Сам К. С. Станиславский в мемуарах описывал этот эпизод с хорошо заметной самоиронией: «Мое волнение усиливалось беспомощностью: режиссерская работа окончена; она осталась позади, — теперь очередь артистов. Только они одни могут вывести на свет спектакль, а я ничего уже не могу больше сделать и должен метаться, мучиться и страдать за кулисами без всякой возможности помочь. Каково это — сидеть в своей уборной, когда там, на сцене, идет генеральный бой!»
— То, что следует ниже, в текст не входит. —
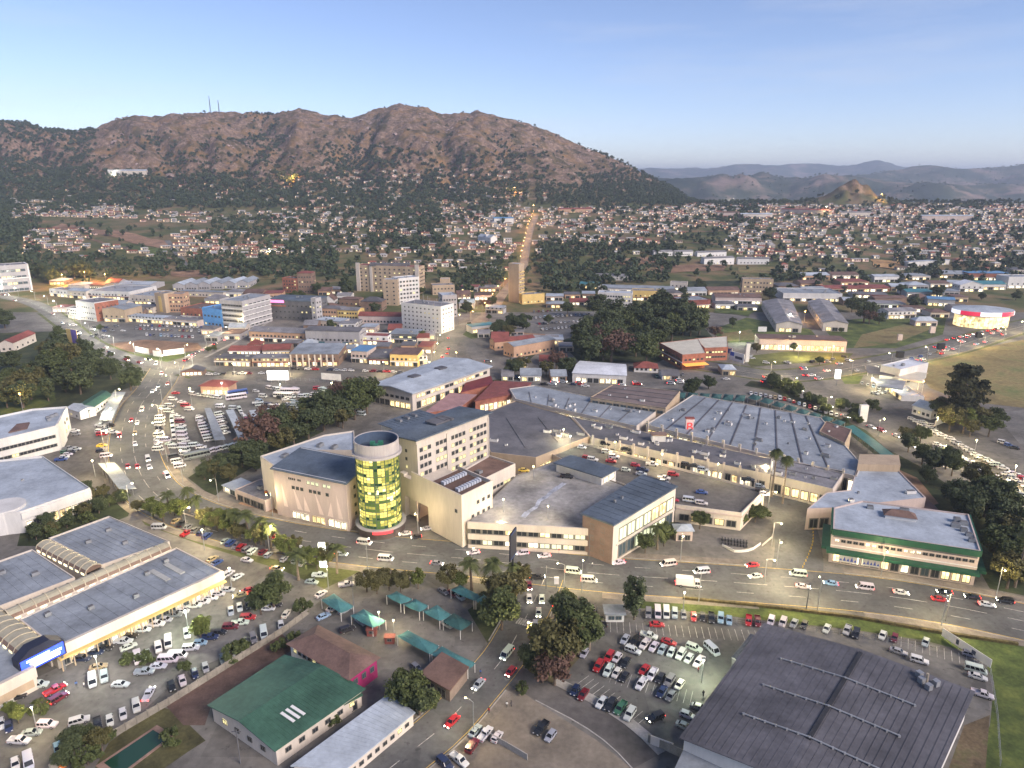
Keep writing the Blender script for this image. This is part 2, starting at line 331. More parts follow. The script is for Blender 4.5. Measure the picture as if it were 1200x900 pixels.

Если по одну сторону театрального занавеса царило сильнейшее волнение, то по другую разлилось жадное ожидание, до краев заполнившее зрительный зал. Для образованных москвичей открытие нового театра являлось событием. Пройдет ли оно хорошо или же неопытные артисты с треском провалятся, в сущности, было не так уж важно. И то и другое следовало увидеть собственными глазами — чтобы потом было что обсудить с приятелями. Интерес публики подогревался немаловажным обстоятельством: тем, что пьеса «Царь Федор Иоаннович» три десятка лет находилась под запретом, причем для Императорских театров запрет этот так и не был снят.[357]
Русский писатель и общественный деятель, организатор известного кружка московских писателей «Среда» Н. Д. Телешов так описывал охватившее москвичей состояние ожидания: «По городу уже расклеены афиши, на кассе аншлаг… билеты все проданы. Но в то время это не было еще событием, и для многих было чем-то вроде увеселительного зрелища, как провалятся в этот вечер дерзостные «любители», возомнившие себя артистами. Многие пришли в театр именно с такими надеждами посмеяться при сравнении этих «любителей» с заправскими актерами. Шептунов и недоброжелателей в зале
было немало. И это чувствовалось всеми, кто находился по ту сторону занавеса».[358] Свидетельство Телешова подтверждает В. А. Нелидов: «Задолго до спектакля все билеты распроданы, но не художественный интерес, не чаяние радости и восторга, а любопытство привело публику. Правда, всё, что было в Москве лучшего, пришло на спектакль, и атмосфера была наэлектризована. Выступает конкурент. И кому? Малому театру, про который… целое столетие выражались москвичи: «Учился в университете, воспитывался в Малом театре»… Задолго до спектакля собралась публика. Споры, разговоры умолкли, всякий ушел в себя. Трепет, молчаливый трепет, это слово правильно запротоколит чувства зрителей».[359]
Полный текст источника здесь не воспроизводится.